L’attribuzione di tale nome segna un passo decisivo nella storia
delle arti marziali, poiché si esce dalla fase in cui quest’arte
di denominazione non del tutto definita ed in ogni caso variabile a seconda
del luogo ove veniva praticata, doveva essere un qualche cosa di esclusivo
ed in ogni caso di nascosto e misterioso, quasi mistico. Da questo momento
in poi viene definito l’orientamento generale della tecnica definendo
Karate come “Mano Vuota”, inteso come mano disarmata o nel
più profondo significato filosofico\buddistico del termine.
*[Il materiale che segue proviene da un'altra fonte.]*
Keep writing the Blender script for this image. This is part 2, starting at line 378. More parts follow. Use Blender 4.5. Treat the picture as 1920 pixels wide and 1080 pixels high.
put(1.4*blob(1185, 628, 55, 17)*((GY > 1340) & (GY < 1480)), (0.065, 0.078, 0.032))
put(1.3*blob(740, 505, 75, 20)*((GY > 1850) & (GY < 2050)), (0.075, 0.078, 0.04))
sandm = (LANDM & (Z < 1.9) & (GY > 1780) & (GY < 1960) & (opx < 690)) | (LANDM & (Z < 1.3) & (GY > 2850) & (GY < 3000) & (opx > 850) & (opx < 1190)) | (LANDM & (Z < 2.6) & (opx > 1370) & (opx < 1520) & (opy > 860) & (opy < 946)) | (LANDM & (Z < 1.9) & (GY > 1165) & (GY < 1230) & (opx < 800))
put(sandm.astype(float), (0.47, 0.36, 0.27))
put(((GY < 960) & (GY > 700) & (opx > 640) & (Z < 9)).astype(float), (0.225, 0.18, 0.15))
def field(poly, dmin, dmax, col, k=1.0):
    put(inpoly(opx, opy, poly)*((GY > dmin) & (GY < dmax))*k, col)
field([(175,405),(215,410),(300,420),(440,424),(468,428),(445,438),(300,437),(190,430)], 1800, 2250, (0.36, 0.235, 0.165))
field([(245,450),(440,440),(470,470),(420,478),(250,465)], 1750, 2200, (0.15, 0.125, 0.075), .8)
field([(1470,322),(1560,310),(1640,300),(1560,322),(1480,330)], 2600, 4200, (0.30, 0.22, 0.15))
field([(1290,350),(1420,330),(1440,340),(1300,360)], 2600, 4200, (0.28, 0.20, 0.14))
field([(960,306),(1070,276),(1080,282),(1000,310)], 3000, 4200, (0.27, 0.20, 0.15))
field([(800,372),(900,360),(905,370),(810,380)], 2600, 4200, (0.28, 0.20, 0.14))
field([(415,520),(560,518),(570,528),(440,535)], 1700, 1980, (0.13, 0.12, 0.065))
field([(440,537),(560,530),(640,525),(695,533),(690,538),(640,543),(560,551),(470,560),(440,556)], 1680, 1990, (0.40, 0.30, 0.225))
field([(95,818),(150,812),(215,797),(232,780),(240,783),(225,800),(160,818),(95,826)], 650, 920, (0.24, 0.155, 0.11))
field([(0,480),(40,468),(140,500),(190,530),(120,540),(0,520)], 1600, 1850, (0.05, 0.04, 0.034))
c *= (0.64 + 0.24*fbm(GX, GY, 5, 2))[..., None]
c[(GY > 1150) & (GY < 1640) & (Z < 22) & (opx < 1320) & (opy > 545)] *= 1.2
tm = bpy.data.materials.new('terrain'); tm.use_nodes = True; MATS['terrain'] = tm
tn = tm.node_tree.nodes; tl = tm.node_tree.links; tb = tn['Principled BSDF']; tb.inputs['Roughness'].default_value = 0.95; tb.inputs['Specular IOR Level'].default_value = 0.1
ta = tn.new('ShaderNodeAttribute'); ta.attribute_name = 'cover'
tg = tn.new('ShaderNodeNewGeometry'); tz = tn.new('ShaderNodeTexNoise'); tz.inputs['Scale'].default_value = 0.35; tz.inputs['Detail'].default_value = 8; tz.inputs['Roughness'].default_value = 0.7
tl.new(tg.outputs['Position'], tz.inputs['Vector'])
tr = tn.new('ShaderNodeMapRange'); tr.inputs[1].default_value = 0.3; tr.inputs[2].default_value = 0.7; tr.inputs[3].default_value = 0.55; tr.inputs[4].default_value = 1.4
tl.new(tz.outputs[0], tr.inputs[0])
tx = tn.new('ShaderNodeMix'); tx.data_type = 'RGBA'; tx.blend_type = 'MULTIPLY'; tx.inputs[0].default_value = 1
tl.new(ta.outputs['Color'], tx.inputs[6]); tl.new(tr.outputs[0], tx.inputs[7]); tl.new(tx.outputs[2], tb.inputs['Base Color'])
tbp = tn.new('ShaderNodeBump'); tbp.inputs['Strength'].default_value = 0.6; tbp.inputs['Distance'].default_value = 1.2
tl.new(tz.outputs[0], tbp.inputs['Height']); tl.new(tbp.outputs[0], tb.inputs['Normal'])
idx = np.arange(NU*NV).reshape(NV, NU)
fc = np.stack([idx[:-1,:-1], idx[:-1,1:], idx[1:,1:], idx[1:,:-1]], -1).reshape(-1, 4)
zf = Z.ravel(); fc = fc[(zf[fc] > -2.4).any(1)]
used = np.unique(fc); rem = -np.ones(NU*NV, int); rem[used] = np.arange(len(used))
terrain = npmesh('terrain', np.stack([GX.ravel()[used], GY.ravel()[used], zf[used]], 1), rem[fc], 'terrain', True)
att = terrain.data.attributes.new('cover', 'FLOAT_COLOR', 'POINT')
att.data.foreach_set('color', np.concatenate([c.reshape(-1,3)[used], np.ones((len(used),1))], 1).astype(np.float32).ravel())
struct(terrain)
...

La lingua giapponese è composta da ideogrammi ( Kanji ) , ma al
contrario di quello che succede nel caso delle lingue fonetiche non vi
è una corrispondenza biunivoca tra suoni e simboli. Per lo stesso
ideogramma esistono differenti pronunce e ad uno stesso suono possono
corrispondere ideogrammi differenti. L’antico nome del karate era
To De la cui traduzione letterale era Mano ( De o Te ) della Cina ( To
), cioè Mano Cinese. L’ideogramma To si può anche
pronunciare come Kara. Verso l’inizio del ventesimo secolo si è
cominciato a pronunciare gli ideogrammi come Kara-Te . Il suono Kara in
giapponese ha il significato di Vuoto. Questo cambiamento nell’ideogramma
corrispondente a Kara ha portato al doppio significato di Kara-Te inteso
come Mano Vuota, secondo il significato filosofico del Buddismo Zen, o
come Mano Cinese. Il fatto che col trascorrere degli anni, soprattutto
dopo gli anni ’30, il significato di Mano Vuota si sia diffuso così
largamente, probabilmente è anche dovuto al fatto che i maestri
di quest’arte provenienti da Okinawa intendessero fondere le loro
conoscenze con quella che era la tradizione del Budo giapponese.